TONY:            Tienes razón. Hasta en el Café se nota el hueco. De los dos. Allí en la montaña no les
          va a encontrar nadie.
A. CORDEL:  ¿Pero de verdad es para tanto?
TONY:            Prefiero pecar de precavido. El tío ése está muy loco, y es peligroso de verdad. A
                        cualquiera le tiene que doler perder a alguien así. Pero éste lleva una pistola.
A. CORDEL:  ¡Joder, joder!
TONY:            ¿Pasarás por El Largo Adiós?
A. CORDEL:  Sí, una rápida, para comprobar que no me siguen.
TONY:            Yo tengo para un rato aún. No me esperes. Y despídeme de ellos.

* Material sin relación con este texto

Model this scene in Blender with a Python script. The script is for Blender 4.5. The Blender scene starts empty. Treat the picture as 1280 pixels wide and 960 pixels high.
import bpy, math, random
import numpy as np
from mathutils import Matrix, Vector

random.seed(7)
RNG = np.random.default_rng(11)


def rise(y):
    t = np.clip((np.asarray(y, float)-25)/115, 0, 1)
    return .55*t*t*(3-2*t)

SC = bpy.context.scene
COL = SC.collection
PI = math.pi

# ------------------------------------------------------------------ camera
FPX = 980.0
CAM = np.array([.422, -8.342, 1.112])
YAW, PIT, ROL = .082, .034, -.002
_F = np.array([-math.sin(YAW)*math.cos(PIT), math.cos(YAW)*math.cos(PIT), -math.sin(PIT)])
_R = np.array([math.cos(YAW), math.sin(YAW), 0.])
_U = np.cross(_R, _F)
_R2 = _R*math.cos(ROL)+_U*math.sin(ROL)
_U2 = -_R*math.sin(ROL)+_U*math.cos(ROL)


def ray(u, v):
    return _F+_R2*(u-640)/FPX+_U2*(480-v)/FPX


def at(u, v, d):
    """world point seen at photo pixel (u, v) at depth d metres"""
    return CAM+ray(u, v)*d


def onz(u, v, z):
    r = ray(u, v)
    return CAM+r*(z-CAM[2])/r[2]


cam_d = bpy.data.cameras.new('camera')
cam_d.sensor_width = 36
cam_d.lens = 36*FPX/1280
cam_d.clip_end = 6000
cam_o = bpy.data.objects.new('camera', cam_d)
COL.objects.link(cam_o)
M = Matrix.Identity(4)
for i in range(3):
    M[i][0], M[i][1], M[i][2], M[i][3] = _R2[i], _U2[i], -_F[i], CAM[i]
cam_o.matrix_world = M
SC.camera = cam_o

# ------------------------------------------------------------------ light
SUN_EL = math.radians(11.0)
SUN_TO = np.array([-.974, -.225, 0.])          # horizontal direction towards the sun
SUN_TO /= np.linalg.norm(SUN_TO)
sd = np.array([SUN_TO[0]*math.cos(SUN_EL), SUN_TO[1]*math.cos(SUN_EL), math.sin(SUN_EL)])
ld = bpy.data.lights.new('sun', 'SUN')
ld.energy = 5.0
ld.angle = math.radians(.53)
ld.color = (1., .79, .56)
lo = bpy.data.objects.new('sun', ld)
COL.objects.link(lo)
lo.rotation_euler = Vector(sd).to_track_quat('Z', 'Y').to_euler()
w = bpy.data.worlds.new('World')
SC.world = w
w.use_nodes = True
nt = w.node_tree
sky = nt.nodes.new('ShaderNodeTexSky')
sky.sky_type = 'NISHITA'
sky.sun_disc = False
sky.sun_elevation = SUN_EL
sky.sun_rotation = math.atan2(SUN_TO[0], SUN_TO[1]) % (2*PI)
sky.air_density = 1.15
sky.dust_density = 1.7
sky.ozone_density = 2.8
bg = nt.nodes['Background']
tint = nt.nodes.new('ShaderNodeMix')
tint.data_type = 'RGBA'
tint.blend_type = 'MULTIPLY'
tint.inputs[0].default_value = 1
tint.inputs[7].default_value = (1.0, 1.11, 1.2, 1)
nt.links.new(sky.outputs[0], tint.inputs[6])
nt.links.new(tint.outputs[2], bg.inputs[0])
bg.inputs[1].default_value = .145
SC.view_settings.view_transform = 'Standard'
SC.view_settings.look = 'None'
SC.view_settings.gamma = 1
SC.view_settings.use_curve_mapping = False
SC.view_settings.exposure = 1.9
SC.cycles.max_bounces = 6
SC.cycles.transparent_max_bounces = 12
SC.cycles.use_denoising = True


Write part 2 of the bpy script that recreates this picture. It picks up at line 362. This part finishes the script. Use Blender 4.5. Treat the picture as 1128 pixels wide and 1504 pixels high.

Todo va a salir bien.


Eduardo Fraile

sábado, 7 de abril de 2018

Alfonso y las alemanas


Alfonso (Alfonso Torrijos, que tardé mucho tiempo en saber su apellido) siempre estaba en la barra tomándose un verdejo con alguna alemana. Le recuerdo más en la luz de la hora de los vermuts o en la primera de la tarde, y entonces he de evocarle entre cafés e infusiones, pero siempre de pie, como atornillado en el suelo, o como si las suelas de sus sandalias (usaba sandalias en toda estación, en invierno con gruesos calcetines de lana) se hubieran derretido y fundido a las baldosas amarillas de La Luna.
Debió ligar en tiempos ─y la recuerdo también, con sus vestidos ibicencos y el pelo de oro cayéndole en tirabuzones sobre el blanco algodón─ con una walkiria de ésas de las óperas de Wagner que hubiese venido un verano a estudiar español al sitio donde mejor se habla el español del mundo, como descubriera en alguna publicidad universitaria. Y luego, pues las alemanas se iban pasando el teléfono de Alfonso, y él les encontraba piso y les abría las puertas y la sonrisa de nuestra proverbial e inmerecida hosquedad castellana. Le debieran haber dado una medalla de fomento al turismo o algo, que las autoridades siempre acuñan medallas para este menester. O las acogía en su casa, una buhardilla por García Morato, cerca de la estación de autobuses, hasta que ellas se iban integrando en la ciudad.
Alfonso era calderero (tinker, taylor/ soldier, sailor…) y trabajaba en la Renfe. Luego lo dejó y anduvo dedicándose a la restauración de órganos de iglesia, con sus miles de tubos de metal por donde el aire era convertido en sonido, en música, en palabras que venían desde la eternidad. Le sigo viendo a veces, ya sin ninguna alemana a la que proteger, a la que amar quizá, con sus sandalias y su calva abacial, monacal, no sé, quizá lo de las sandalias fuera en homenaje a aquella primera novia que también las llevaba, lo recuerdo, con tiras que iban cruzándose en sus piernas preciosas.
Veo más estas ausencias que no llevamos al lado, del brazo (porque él también evocará otras mías cuando nos encontramos) que las presencias en que nos hemos llegado a convertir. Sin embargo, yo sigo siendo aquel joven que se quedaba hablando un momento en la barra con Alfonso y su exótica conquista nibelunga.
No sé cuál fue la causa, pero se quedó sin aquella buhardilla, que pasó a ser de Nines, la camarera, y estuvo un tiempo viviendo en el almacén de la editorial Balneario, de Pedro Gómez Cornejo (Alonso Cordel), de quien ya se ha hablado aquí. Yo también estuve unas semanas refugiado allí, en Juan Mambrilla, 13, entre los libros de poesía, con Imán. Pero ésa ya es otra historia, ¿o quizá no?